8. Conclusions and Future Work
This paper conceptualizes Digital Twin (DT) technologies as strategic infrastructures that may support the survival and sustainable commercialization of academic spin-offs operating within peripheral and resource-constrained innovation ecosystems. While existing DT scholarship has predominantly focused on operational optimization and industrial efficiency applications [
4,
16], its strategic relevance for early-stage, research-driven ventures has received limited theoretical attention. At the same time, the academic spin-off literature highlights persistent challenges in bridging scientific discovery and market readiness, particularly under conditions of resource scarcity and institutional thinness [
9,
48]. Addressing this intersection, the present study develops a conceptual framework that positions Digital Twins as enabling mechanisms linking scientific experimentation, market validation, and organizational capability development, thereby contributing to more sustainable commercialization pathways.
The framework demonstrates that Digital Twins may enhance spin-off performance through three interrelated mechanisms.
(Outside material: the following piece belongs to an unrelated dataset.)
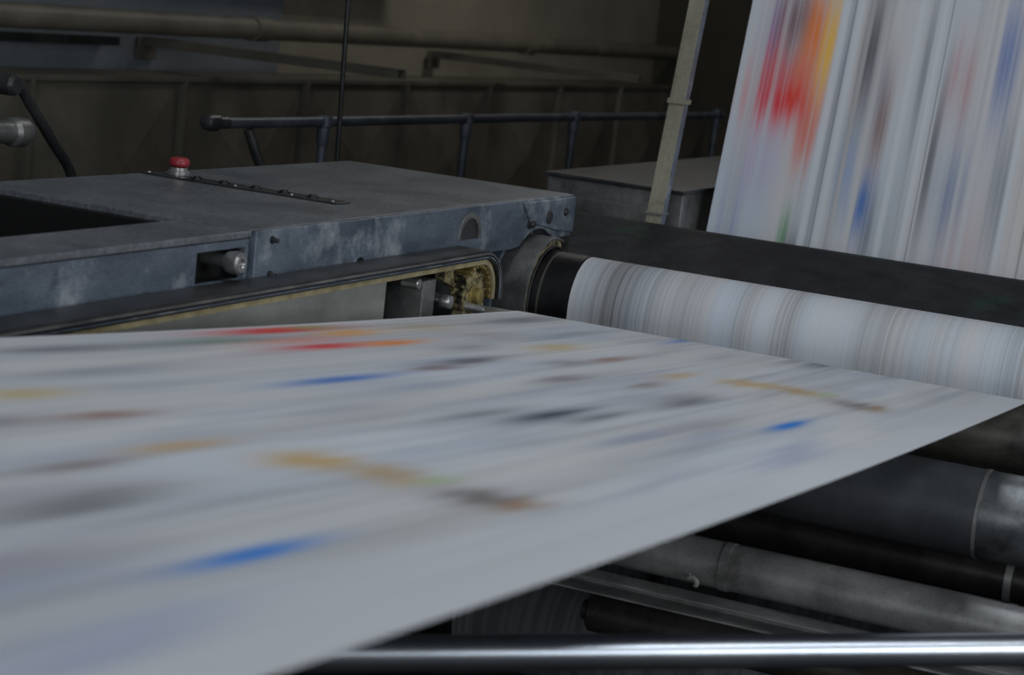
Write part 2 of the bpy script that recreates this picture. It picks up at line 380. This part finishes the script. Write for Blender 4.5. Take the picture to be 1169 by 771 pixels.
def halfdisc(name,cx,cz,r,y0,y1,m,g):
    A=np.radians(np.linspace(0,180,24))
    return prism(name,[(cx+r*math.cos(t),cz+r*math.sin(t)) for t in A],y0,y1,m,g,0)
halfdisc('slot_hole',3.51,-.560,.022,1.8365,1.8385,M_hole,g)
arcband('slot_rim',3.51,-.560,.022,.027,1.835,1.8385,0,180,M_plate,g)
halfdisc('arch_recess',4.02,-.535,.050,1.8368,1.8385,M_dsteel,g)
arcband('arch_rim',4.02,-.535,.048,.060,1.834,1.8385,0,180,M_steel,g)
for x,z,rr in((4.457,-.508,.016),(4.56,-.50,.010),(4.36,-.52,.009),(3.16,-.48,.005),(3.16,-.545,.005)):
    lathe('bolt',(x,1.838,z),(x,1.82,z),[(0,rr*1.5),(.003,rr*1.5),(.003,rr),(.012,rr),(.014,rr*.8)],M_dsteel,g,24)
prism('corner_gusset',[(4.30,-.466),(4.625,-.466),(4.625,-.555),(4.52,-.545),(4.44,-.53),(4.36,-.52)],1.830,1.839,M_plate,g,.003)
box('ledge',1.4,3.95,1.775,1.86,-.572,-.563,M_plate,g,.002)
box('lower_lip',1.4,3.05,1.842,1.852,-.566,-.556,M_steel,g,.002)
def strip(name,z,r,y0,y1,th,m,xs=1.4,xe=3.96,end=-.66):
    o=[(xs,z)]
    for t in np.linspace(90,0,12): o.append((xe+r*math.cos(math.radians(t)),z-r+r*math.sin(math.radians(t))))
    o.append((xe+r,end))
    i=[(xe+r-th,end)]
    for t in np.linspace(0,90,12): i.append((xe+(r-th)*math.cos(math.radians(t)),z-r+(r-th)*math.sin(math.radians(t))))
    i.append((xs,z-th))
    return prism(name,o+i,y0,y1,m,g,0)
strip('belt_outer',-.545,.10,1.765,1.835,.004,M_dsteel)
strip('belt_mid',-.550,.095,1.758,1.835,.003,M_steel)
strip('belt_inner',-.554,.091,1.760,1.835,.003,M_black)
strip('belt_core',-.558,.087,1.758,1.835,.002,M_plate)
strip('belt_low',-.561,.084,1.760,1.835,.003,M_black)
strip('felt_pad',-.5655,.079,1.768,1.835,.011,M_felt2)
prism('felt_backing',[(3.84,-.577),(4.03,-.60),(4.035,-.66),(3.99,-.68),(3.95,-.66),(3.91,-.63),(3.85,-.61)],1.81,1.83,M_felt,g,.004)
# toothed brass segment that follows the turn of the belt
gx,gz=3.955,-.648; prof=[]
nt_=22
for i in range(nt_):
    for k,(da,rr) in enumerate(((0,.052),(.28,.052),(.38,.064),(.72,.064),(.82,.052))):
        t=2*math.pi*(i+da)/nt_
        prof.append((gx+rr*math.cos(t),gz+rr*math.sin(t)))
prism('chain_gear',prof,1.782,1.808,M_felt,g,.0008)
lathe('gear_hub',(gx,1.81,gz),(gx,1.76,gz),[(0,.026),(.03,.026),(.032,.018),(.046,.018),(.048,.014)],M_brass,g,32)
for i,t in enumerate(np.linspace(-5,125,11)):
    tt=math.radians(t); cyl('chain_pin_%d'%i,(gx+.068*math.cos(tt),1.81,gz+.068*math.sin(tt)),(gx+.068*math.cos(tt),1.772,gz+.068*math.sin(tt)),.0055,M_brass,g,14)

g=empty('roller_end_guard')
arcband('outer_band',4.42,-.70,.144,.150,1.79,1.90,68,250,M_steel,g)
arcband('dust_seal',4.42,-.70,.130,.1435,1.795,1.895,68,250,M_felt,g)
arcband('inner_band',4.42,-.70,.126,.1298,1.79,1.895,68,250,M_dsteel,g)
arcband('flange',4.42,-.70,.150,.160,1.875,1.90,68,250,M_plate,g)
lathe('back_disc',(4.42,1.90,-.70),(4.42,1.925,-.70),[(0,.04),(0,.157),(.025,.157),(.025,.04)],M_dsteel,g,64,closed=True)

g=empty('switch_plate')
box('plate',3.665,3.725,1.985,2.475,TOP+.0005,-.457,M_dsteel,g,.001)
for i,y in enumerate((2.06,2.13,2.20,2.28,2.35)):
    lathe('switch_%d'%i,(3.695,y,-.457),(3.695,y,-.446),[(0,.013),(.003,.013),(.003,.009),(.006,.008)],M_black,g,20)
for i,y in enumerate((2.0,2.10,2.24,2.46)):
    cyl('screw_%d'%i,(3.675,y,-.457),(3.675,y,-.454),.004,M_bolt,g,12)
g=empty('emergency_stop_button')
lathe('collar',(3.715,2.41,-.4565),(3.715,2.41,-.40),[(0,.024),(.008,.024),(.010,.019),(.016,.019)],M_bolt,g,32)
lathe('mushroom_head',(3.715,2.41,-.441),(3.715,2.41,-.40),[(0,.012),(.004,.020),(.009,.0225),(.016,.022),(.021,.018),(.023,.010)],M_red,g,32)

g=empty('rear_cabinet')
box('body',5.17,7.2,1.735,2.14,-1.65,-.472,M_steel,g,.004)
box('top',5.16,7.21,1.730,2.15,-.472,-.461,M_dsteel,g,.003)
box('door',5.163,5.17,1.80,2.08,-1.2,-.52,M_steel,g,.003)
cyl('knob',(5.9,1.80,-.461),(5.9,1.80,-.39),.022,M_black,g)

g=empty('black_guard_beam')
prism('beam',[(4.53,-.597),(4.85,-.531),(4.90,-.531),(4.90,-.62),(4.86,-.62),(4.55,-.632),(4.53,-.622)],.23,1.99,M_beam,g,.004)
box('end_cap',4.64,4.90,1.99,2.0,-.62,-.545,M_dsteel,g,.002)

g=empty('web_lead_pole')
def lean(name,x0,x1,y0,y1,z0,z1,m,k=.235):
    v=[]
    for z in(z0,z1):
        o=k*(z+.555)
        v+=[(x0+o,y0,z+H),(x1+o,y0,z+H),(x1+o,y1,z+H),(x0+o,y1,z+H)]
    f=[(3,2,1,0),(4,5,6,7)]+[(i,(i+1)%4,(i+1)%4+4,i+4) for i in range(4)]
    me=bpy.data.meshes.new(name); me.from_pydata(v,[],f); me.update()
    return finish(name,me,m,g,bevel=.001)
lean('face',5.0,5.006,1.735,1.778,-1.64,2.5,M_dust)
lean('flange',5.006,5.04,1.735,1.741,-1.64,2.5,M_plate)
lean('flange_back',5.006,5.03,1.772,1.778,-1.64,2.5,M_dust)
lean('strap',4.994,5.045,1.731,1.782,-.225,-.212,M_dust)
lean('strap_b',4.994,5.045,1.731,1.782,-.52,-.514,M_steel)

# ---------------- background services ----------------
g=empty('overhead_pipe')
cyl('pipe',(2.5,4.5,-.25),(12.9,4.5,-.235),.045,M_pipe,g)
for x in(7.4,10.3): lathe('coupling',(x,4.5,-.243),(x+.2,4.5,-.243),[(0,.045),(0,.052),(.12,.052),(.12,.045)],M_pipe,g)
for k,x in enumerate((6.85,9.5)):
    g=empty('steel_bracket_arm' if k==0 else 'steel_bracket_arm.001')
    prism('arm',[(x,-.308),(x+.07,-.308),(x+.07,-.345),(x+.063,-.345),(x+.063,-.315),(x+.007,-.315),(x+.007,-.345),(x,-.345)],3.5,4.67,M_duct,g,.001)
    box('wall_plate',x-.03,x+.10,4.662,4.676,-.40,-.31,M_duct,g)
g=empty('water_pipe')
cyl('pipe',(2.5,4.60,.02),(9.0,4.60,.02),.04,M_rail,g)
g=empty('pipe_shadow_strip')  # dark strip added to stand for the shadow beneath the overhead pipe
box('base',3.0,6.6,4.60,4.675,-.345,-.338,M_dsteel,g)
box('lip',3.0,6.6,4.60,4.605,-.338,-.31,M_dsteel,g)

g=empty('ventilation_duct')
x=3.75; i=0
while x<12.3:
    x0,x1=x+.012,x+.938; z0,z1=-1.20,-.445; y=4.30
    xm=(x0+x1)/2; zm=(z0+z1)/2
    v=[(x0,y,z0+H),(x1,y,z0+H),(x1,y,z1+H),(x0,y,z1+H),(xm,y-.055,zm+H)]
    me=bpy.data.meshes.new('panel'); me.from_pydata(v,[],[(0,1,4),(1,2,4),(2,3,4),(3,0,4)]); me.update()
    finish('panel_%d'%i,me,M_duct,g)
    box('seam_%d'%i,x-.012,x+.012,4.275,4.31,-1.22,-.44,M_duct,g,.002)
    x+=.95; i+=1
box('shell',3.74,12.32,4.302,4.58,-1.65,-.437,M_duct,g)
box('top_flange',3.74,12.32,4.28,4.31,-.452,-.432,M_duct,g,.002)

g=empty('pipe_railing')
tube('top_rail',[(5.10,3.2,-.455),(5.2,3.2,-.458),(7.5,3.2,-.463),(10.0,3.2,-.472)],.017,M_rail,g)
lathe('rail_end',(5.05,3.2,-.455),(5.18,3.2,-.457),[(0,.010),(.006,.022),(.03,.026),(.06,.026),(.07,.019),(.12,.019)],M_dsteel,g)
for i,xx in enumerate((5.77,6.87,7.95,9.9)):
    cyl('post_%d'%i,(xx,3.2,-1.65),(xx,3.2,-.46),.016,M_rail,g)
    lathe('tee_%d'%i,(xx,3.2,-.54),(xx,3.2,-.44),[(0,.018),(.02,.022),(.06,.022),(.065,.026),(.098,.026),(.1,.015)],M_rail,g)
tube('brace',[(5.30,3.2,-.48),(5.33,3.18,-.56),(5.40,3.15,-.70),(5.5,3.1,-1.65)],.016,M_dsteel,g)

g=empty('curved_arm')  # curved dark arm with a joint, carries no lamp
tube('arm',[(3.86,3.0,-.318),(3.90,3.0,-.325),(3.95,3.0,-.37),(4.05,3.0,-.465),(4.14,3.0,-.555),(4.2,3.0,-.75),(4.2,3.0,-1.65)],.013,M_dsteel,g)
lathe('joint',(3.85,3.03,-.325),(3.85,2.96,-.325),[(0,.02),(.005,.026),(.06,.026),(.07,.02)],M_dsteel,g)
g=empty('air_nozzle')
lathe('body',(3.72,3.0,-.436),(3.99,3.0,-.442),[(0,.012),(.05,.014),(.05,.024),(.12,.028),(.16,.028),(.17,.036),(.21,.036),(.235,.024),(.24,.012)],M_steel,g)
cyl('stem',(3.75,3.0,-1.65),(3.75,3.0,-.436),.014,M_dsteel,g)
tube('hanging_cable',[(5.50,3.0,2.48),(5.485,3.0,.6),(5.49,3.0,-.05),(5.515,3.0,-.56),(5.53,3.0,-1.0),(5.6,3.0,-1.64)],.0075,M_black)

# ---------------- room ----------------
box('floor',-4,13.2,-4,4.9,-1.75,-1.65,M_floor,None,0)
box('ceiling',-4,13.2,-4,4.9,2.5,2.6,M_ceil,None,0)
box('wall_left',-4,13.2,4.70,4.9,-1.65,2.5,M_wall,None,0)
box('trim_1',-3.9,7.96,4.68,4.70,-1.65,2.5,M_clad,None,0)
box('wall_right',-4,13.2,-4.2,-4.0,-1.65,2.5,M_wall,None,0)
box('wall_back',13.0,13.2,-4,4.70,-1.65,2.5,M_wallb,None,0)
box('wall_front',-4.2,-4.0,-4,4.9,-1.65,2.5,M_wall,None,0)

# ---------------- lights ----------------
def fixture(name,x,y,w,col,lx=1.6,ly=.5,zz=2.38):
    g=empty(name)
    box('housing',x-lx/2-.04,x+lx/2+.04,y-ly/2-.04,y+ly/2+.04,zz+.02,2.5,M_light,g,.004)
    l=bpy.data.lights.new('tube_light','AREA'); l.shape='RECTANGLE'; l.size=lx; l.size_y=ly; l.energy=w; l.color=col
    o=bpy.data.objects.new('tube_light',l); o.location=(x,y,zz+H); sc.collection.objects.link(o); o.parent=g
cool=(.92,.96,1.0); warm=(1,.97,.91)
fixture('fluorescent_ceiling_light',.8,1.2,13,cool,2.4,.8)
fixture('fluorescent_ceiling_light.001',3.3,1.2,20,cool,2.4,.8)
fixture('fluorescent_ceiling_light.002',2.0,-2.2,34,cool,2.4,.8)
fixture('fluorescent_ceiling_light.003',9.0,3.0,24,warm,2.4,.6)
def fill_light(name,axis,c,w,h,zc,energy):  # framed area light out of view, added to brighten roller fronts and sides
    g=empty(name)
    l=bpy.data.lights.new('fill_lamp','AREA'); l.shape='RECTANGLE'; l.size=w; l.size_y=h; l.energy=energy; l.color=(.88,.94,1)
    o=bpy.data.objects.new('fill_lamp',l); sc.collection.objects.link(o); o.parent=g
    bars=((c-w/2-.06,c+w/2+.06,zc+h/2,zc+h/2+.06),(c-w/2-.06,c+w/2+.06,zc-h/2-.06,zc-h/2),(c-w/2-.06,c-w/2,zc-h/2,zc+h/2),(c+w/2,c+w/2+.06,zc-h/2,zc+h/2),(c-.02,c+.02,zc-h/2,zc+h/2))
    if axis=='y':
        o.location=(c,-3.97,zc+H)
        o.rotation_euler=Vector((0,-1,0)).to_track_quat('Z','Y').to_euler()
        for k,(a0,a1,z0,z1) in enumerate(bars): box('frame_%d'%k,a0,a1,-3.995,-3.95,z0,z1,M_light,g)
    else:
        o.location=(-3.97,c,zc+H)
        o.rotation_euler=Vector((-1,0,0)).to_track_quat('Z','Y').to_euler()
        for k,(a0,a1,z0,z1) in enumerate(bars): box('frame_%d'%k,-3.995,-3.95,a0,a1,z0,z1,M_light,g)
fill_light('fill_light_1','y',2.2,4.0,1.8,.5,95)
fill_light('fill_light_2','x',-.6,3.6,2.0,.6,105)
w=bpy.data.worlds.new('world'); sc.world=w; w.use_nodes=True
w.node_tree.nodes['Background'].inputs[0].default_value=(.5,.55,.6,1); w.node_tree.nodes['Background'].inputs[1].default_value=.1

# ---------------- camera ----------------
cd=bpy.data.cameras.new('camera'); cam=bpy.data.objects.new('camera',cd); sc.collection.objects.link(cam)
R=Matrix(((.4052,.1089,-.9077),(-.9078,.1662,-.3852),(.1089,.9801,.1662)))
cam.matrix_world=Matrix.Translation((0,0,H))@R.to_4x4()
cd.sensor_fit='HORIZONTAL'; cd.sensor_width=36; cd.lens=70.09; cd.clip_start=.05
cd.dof.use_dof=True; cd.dof.focus_distance=4.4; cd.dof.aperture_fstop=5.0
sc.camera=cam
First, they reduce technological uncertainty by enabling high-fidelity simulation, virtual testing, and iterative refinement without relying exclusively on costly physical prototyping. Second, they accelerate market validation by facilitating early stakeholder engagement, scenario-based modelling, and evidence-driven decision-making. Third, they strengthen organizational learning and strategic adaptability by embedding dynamic capability development within venture routines and enabling flexible responses to evolving technological and market conditions. Collectively, these mechanisms reposition Digital Twins as entrepreneurial infrastructures shaping capability formation, legitimacy building, and commercialization trajectories.
The analysis further highlights the amplifying role of policy instruments. Innovation vouchers, when structured to provide access to Digital Twin infrastructure, mentorship, and simulation platforms, can significantly enhance commercialization readiness—particularly in ecosystems characterized by financial and infrastructural constraints. While national and EU-funded programmes such as the Operational Programme “Competitiveness, Entrepreneurship and Innovation” (EPAnEK, NSRF 2014–2020) have provided broad enterprise support in Greece, voucher-based mechanisms operate as complementary tools that grant targeted access to digital experimentation infrastructure. By lowering barriers to virtual prototyping and validation, such instruments promote resource-efficient innovation and strengthen sustainable development pathways within peripheral ecosystems.
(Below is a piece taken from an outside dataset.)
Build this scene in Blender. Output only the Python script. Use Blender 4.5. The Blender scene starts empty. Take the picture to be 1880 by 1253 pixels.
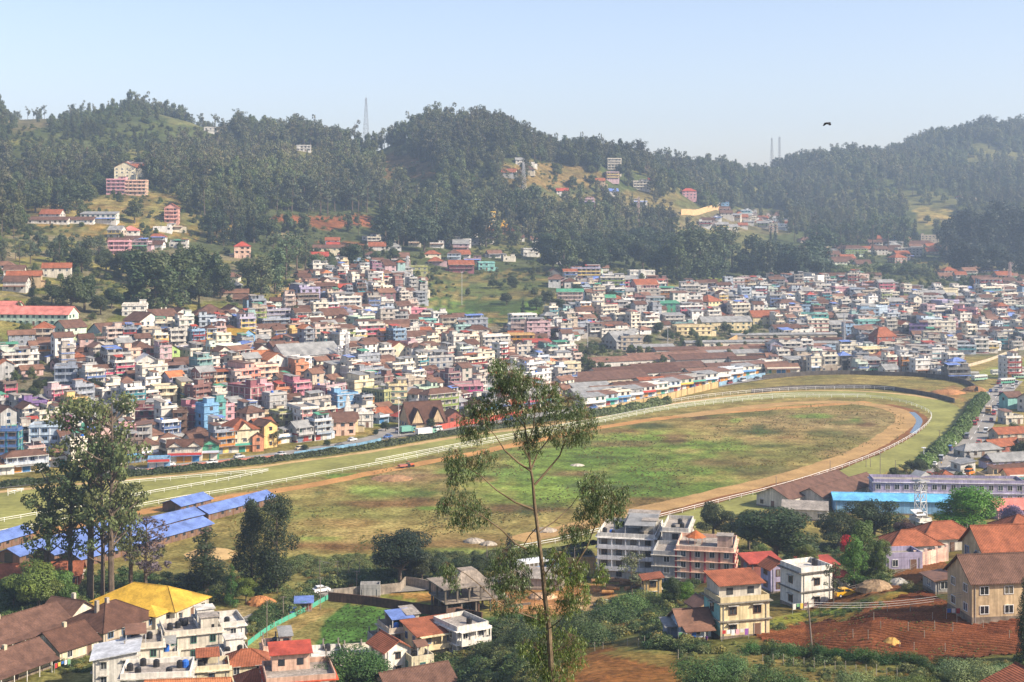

Future research should empirically examine the propositions developed in this study across diverse technological domains and regional contexts. Longitudinal case studies could investigate how DT-enabled experimentation reshapes commercialization pathways over time, while quantitative analyses may assess the relationship between DT adoption intensity and measurable performance outcomes such as time to market, funding acquisition, and venture survival rates. Comparative studies between core and peripheral innovation ecosystems would further clarify the moderating role of spatial and institutional conditions. Additionally, future research may explore complementarities between Digital Twins and emerging technologies—including artificial intelligence, advanced analytics, and blockchain—to better understand how integrated digital infrastructures influence sustainability-oriented commercialization.
By positioning Digital Twins as strategic, capability-generating, and policy-enabled infrastructures, this study contributes to a deeper understanding of how digitalization restructures academic entrepreneurship. Rather than functioning solely as efficiency-enhancing tools within mature industries, Digital Twins may function as enabling digital infrastructures that support more resilient and sustainability-oriented spin-off ecosystems.